Wherever the word "Take" shows up in a line, please copy that line.

◆ **Entries with scene source code**
──────
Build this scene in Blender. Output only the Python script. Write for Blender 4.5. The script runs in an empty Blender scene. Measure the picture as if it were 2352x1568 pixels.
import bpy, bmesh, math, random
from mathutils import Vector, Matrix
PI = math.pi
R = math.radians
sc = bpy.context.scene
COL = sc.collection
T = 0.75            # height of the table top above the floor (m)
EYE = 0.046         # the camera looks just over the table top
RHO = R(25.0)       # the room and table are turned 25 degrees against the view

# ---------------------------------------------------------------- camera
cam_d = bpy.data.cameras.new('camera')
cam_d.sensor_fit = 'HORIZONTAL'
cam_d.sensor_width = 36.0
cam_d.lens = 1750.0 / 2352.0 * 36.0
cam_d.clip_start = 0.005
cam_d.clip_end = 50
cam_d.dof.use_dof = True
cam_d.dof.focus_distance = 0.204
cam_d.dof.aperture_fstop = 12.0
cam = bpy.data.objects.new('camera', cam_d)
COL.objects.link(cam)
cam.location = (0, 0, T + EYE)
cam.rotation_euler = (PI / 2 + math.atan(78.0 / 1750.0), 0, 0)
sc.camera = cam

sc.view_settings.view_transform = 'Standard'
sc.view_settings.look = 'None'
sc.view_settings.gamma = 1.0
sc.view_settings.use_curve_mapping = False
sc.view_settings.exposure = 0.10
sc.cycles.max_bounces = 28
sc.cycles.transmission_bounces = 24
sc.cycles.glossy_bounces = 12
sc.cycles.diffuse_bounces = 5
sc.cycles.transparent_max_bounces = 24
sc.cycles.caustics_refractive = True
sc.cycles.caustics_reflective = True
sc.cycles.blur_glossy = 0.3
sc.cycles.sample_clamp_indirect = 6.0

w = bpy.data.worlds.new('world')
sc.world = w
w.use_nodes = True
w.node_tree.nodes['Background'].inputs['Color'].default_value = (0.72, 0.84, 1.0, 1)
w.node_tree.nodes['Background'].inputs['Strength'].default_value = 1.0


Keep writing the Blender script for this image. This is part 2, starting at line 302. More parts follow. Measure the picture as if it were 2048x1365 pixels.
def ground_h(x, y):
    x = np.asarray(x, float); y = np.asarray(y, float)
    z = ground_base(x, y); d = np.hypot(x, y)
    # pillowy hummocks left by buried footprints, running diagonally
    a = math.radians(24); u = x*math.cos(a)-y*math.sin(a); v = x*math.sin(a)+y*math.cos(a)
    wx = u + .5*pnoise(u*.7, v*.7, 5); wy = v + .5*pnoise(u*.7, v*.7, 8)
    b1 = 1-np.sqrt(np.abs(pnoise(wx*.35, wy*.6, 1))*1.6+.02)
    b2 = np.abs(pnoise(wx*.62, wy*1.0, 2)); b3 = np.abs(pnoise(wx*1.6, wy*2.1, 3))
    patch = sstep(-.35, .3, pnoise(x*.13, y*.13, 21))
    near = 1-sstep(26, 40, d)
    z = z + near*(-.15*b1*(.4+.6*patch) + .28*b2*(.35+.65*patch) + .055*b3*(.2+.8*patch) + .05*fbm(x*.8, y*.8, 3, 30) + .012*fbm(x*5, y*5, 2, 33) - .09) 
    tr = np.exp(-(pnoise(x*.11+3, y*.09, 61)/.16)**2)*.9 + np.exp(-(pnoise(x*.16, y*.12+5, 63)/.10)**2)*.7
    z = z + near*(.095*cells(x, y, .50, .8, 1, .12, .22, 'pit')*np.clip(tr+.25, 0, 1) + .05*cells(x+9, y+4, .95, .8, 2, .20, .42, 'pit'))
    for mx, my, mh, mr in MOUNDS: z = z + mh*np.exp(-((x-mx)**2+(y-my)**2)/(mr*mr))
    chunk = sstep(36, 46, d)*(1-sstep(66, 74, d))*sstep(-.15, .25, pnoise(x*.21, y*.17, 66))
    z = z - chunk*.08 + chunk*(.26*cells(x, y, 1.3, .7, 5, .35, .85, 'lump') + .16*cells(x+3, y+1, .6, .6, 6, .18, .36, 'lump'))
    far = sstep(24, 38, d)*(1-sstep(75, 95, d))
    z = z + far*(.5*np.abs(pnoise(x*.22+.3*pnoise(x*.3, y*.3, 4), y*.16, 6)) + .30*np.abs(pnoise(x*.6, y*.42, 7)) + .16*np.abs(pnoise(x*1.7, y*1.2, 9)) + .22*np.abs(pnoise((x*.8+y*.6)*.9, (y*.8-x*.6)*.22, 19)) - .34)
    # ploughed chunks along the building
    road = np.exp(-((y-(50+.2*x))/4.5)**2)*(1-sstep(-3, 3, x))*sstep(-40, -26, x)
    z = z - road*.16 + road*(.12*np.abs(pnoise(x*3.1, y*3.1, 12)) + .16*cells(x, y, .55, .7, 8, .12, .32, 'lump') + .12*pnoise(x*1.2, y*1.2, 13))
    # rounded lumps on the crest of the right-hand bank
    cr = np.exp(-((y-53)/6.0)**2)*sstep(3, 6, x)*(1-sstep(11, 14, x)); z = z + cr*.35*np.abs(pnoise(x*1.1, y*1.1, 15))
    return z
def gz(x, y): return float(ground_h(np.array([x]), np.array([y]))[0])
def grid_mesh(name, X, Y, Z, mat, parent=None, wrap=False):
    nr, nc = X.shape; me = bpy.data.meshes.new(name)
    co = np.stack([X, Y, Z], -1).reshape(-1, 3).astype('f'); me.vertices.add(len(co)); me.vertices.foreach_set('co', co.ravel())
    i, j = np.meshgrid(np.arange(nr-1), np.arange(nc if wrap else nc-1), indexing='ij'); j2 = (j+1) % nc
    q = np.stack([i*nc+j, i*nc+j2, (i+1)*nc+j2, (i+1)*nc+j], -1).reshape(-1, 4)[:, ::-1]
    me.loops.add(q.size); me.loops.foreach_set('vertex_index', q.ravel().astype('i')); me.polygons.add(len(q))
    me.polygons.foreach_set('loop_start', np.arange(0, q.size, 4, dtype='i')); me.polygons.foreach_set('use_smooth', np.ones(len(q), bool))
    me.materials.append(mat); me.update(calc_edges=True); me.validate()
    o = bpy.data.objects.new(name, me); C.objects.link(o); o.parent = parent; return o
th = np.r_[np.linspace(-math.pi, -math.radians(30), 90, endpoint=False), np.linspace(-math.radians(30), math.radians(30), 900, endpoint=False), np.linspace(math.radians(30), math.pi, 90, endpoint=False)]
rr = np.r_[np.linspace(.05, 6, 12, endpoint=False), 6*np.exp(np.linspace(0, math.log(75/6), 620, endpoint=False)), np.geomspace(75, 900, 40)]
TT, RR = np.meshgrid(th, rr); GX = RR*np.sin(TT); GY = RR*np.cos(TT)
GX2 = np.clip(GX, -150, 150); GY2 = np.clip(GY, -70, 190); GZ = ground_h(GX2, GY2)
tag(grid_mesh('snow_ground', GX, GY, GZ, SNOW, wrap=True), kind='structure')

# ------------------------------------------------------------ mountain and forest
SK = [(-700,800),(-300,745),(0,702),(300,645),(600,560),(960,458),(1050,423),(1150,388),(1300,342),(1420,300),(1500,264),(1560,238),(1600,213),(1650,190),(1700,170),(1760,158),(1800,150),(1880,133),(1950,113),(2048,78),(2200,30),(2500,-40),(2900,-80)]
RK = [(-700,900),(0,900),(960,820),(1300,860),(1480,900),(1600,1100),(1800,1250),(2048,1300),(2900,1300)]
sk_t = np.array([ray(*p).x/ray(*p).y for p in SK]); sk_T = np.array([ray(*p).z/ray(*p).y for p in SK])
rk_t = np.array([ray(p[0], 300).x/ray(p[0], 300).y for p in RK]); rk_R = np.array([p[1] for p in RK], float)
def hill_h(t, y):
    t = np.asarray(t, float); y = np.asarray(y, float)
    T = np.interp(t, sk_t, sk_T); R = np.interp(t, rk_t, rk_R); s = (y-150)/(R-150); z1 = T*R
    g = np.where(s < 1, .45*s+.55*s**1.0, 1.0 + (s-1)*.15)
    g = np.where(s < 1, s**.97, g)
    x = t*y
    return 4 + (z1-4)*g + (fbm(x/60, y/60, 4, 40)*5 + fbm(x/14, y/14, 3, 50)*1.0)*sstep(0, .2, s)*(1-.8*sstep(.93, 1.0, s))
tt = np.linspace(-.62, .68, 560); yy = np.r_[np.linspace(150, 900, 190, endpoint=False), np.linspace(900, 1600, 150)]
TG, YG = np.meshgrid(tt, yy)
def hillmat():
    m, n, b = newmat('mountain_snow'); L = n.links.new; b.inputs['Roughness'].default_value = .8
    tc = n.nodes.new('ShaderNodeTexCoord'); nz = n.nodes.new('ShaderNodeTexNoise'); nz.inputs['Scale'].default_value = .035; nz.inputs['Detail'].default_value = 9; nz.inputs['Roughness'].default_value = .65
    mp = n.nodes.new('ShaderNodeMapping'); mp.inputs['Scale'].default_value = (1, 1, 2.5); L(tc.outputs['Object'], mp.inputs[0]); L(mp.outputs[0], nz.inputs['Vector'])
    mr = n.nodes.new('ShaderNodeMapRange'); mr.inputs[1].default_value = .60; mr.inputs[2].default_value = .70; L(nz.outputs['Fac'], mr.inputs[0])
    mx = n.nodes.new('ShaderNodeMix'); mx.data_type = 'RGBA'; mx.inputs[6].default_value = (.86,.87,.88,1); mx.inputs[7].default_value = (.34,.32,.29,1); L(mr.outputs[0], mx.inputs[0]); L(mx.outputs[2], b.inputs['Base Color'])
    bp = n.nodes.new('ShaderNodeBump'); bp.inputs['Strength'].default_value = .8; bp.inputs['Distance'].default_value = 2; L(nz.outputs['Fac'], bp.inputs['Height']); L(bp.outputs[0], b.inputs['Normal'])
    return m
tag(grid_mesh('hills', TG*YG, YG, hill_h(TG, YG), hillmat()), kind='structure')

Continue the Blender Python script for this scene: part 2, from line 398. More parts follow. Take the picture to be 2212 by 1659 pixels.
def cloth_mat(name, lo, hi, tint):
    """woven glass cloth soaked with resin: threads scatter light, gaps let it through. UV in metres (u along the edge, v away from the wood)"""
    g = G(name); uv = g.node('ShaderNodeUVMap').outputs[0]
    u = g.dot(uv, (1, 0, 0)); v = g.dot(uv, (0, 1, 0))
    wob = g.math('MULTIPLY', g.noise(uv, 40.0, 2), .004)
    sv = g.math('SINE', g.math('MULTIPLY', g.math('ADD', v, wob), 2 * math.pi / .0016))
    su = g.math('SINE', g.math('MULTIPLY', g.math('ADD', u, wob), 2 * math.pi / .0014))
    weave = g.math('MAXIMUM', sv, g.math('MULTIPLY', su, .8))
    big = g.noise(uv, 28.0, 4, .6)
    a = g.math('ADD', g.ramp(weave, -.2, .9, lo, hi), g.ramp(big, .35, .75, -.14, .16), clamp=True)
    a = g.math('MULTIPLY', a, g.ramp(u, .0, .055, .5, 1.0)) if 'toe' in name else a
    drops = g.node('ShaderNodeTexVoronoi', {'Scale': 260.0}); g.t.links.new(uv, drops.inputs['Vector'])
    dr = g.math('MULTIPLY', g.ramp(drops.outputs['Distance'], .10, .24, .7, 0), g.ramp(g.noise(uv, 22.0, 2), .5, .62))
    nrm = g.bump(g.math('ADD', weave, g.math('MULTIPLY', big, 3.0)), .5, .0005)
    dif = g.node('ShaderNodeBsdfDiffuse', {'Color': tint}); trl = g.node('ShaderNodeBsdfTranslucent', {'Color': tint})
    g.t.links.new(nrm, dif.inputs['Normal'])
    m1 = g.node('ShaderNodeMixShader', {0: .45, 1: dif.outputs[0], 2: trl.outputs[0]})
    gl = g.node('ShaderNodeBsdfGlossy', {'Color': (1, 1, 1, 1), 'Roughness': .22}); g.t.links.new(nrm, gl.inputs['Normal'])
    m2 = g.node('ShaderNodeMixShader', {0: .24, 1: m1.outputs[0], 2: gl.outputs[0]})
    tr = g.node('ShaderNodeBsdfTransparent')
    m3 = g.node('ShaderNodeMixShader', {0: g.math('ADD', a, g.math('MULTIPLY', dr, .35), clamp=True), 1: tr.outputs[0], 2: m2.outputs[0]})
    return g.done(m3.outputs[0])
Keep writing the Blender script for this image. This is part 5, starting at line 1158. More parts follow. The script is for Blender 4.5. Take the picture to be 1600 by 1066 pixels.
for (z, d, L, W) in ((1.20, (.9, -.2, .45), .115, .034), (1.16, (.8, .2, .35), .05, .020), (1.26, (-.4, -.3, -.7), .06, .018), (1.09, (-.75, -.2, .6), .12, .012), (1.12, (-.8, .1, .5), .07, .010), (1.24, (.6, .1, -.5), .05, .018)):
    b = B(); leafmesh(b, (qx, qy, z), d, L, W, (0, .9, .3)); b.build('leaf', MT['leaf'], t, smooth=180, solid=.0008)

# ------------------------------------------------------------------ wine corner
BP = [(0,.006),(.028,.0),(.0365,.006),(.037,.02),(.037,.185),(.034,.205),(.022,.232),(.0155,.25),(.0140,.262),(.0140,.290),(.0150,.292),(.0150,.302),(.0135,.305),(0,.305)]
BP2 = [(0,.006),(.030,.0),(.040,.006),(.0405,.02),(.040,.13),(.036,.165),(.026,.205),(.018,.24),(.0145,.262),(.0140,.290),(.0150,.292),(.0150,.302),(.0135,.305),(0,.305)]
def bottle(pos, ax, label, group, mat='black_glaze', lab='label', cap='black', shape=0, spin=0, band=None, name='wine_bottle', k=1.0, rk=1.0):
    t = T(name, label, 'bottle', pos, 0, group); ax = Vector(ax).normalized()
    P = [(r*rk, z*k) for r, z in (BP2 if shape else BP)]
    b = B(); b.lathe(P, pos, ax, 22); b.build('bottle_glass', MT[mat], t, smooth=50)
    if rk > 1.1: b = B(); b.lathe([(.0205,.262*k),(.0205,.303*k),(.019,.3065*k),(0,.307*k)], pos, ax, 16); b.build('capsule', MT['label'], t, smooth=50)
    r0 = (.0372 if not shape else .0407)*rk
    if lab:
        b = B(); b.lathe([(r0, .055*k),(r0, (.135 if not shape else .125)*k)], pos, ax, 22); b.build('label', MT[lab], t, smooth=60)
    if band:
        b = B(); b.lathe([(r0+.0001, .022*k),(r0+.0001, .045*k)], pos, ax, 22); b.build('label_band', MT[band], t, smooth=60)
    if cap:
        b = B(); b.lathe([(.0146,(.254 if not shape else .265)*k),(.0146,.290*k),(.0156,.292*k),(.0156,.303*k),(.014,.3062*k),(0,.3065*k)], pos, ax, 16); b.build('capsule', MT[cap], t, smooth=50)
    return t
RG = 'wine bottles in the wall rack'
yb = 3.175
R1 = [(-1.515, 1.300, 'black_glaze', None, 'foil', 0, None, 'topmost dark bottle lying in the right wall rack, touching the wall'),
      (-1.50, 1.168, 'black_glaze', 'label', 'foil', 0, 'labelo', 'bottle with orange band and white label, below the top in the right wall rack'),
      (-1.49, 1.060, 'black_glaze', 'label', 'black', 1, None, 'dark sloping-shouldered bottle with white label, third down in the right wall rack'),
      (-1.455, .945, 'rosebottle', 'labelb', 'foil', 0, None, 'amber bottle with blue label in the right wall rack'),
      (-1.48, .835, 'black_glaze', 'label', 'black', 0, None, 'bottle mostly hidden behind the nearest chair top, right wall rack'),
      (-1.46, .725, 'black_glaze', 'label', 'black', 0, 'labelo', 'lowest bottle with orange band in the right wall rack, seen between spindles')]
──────
◆ **SOLUTION FOR THIS TASK**
Continue the Blender Python script for this scene: part 2, from line 398. More parts follow. Take the picture to be 2212 by 1659 pixels.
Keep writing the Blender script for this image. This is part 5, starting at line 1158. More parts follow. The script is for Blender 4.5. Take the picture to be 1600 by 1066 pixels.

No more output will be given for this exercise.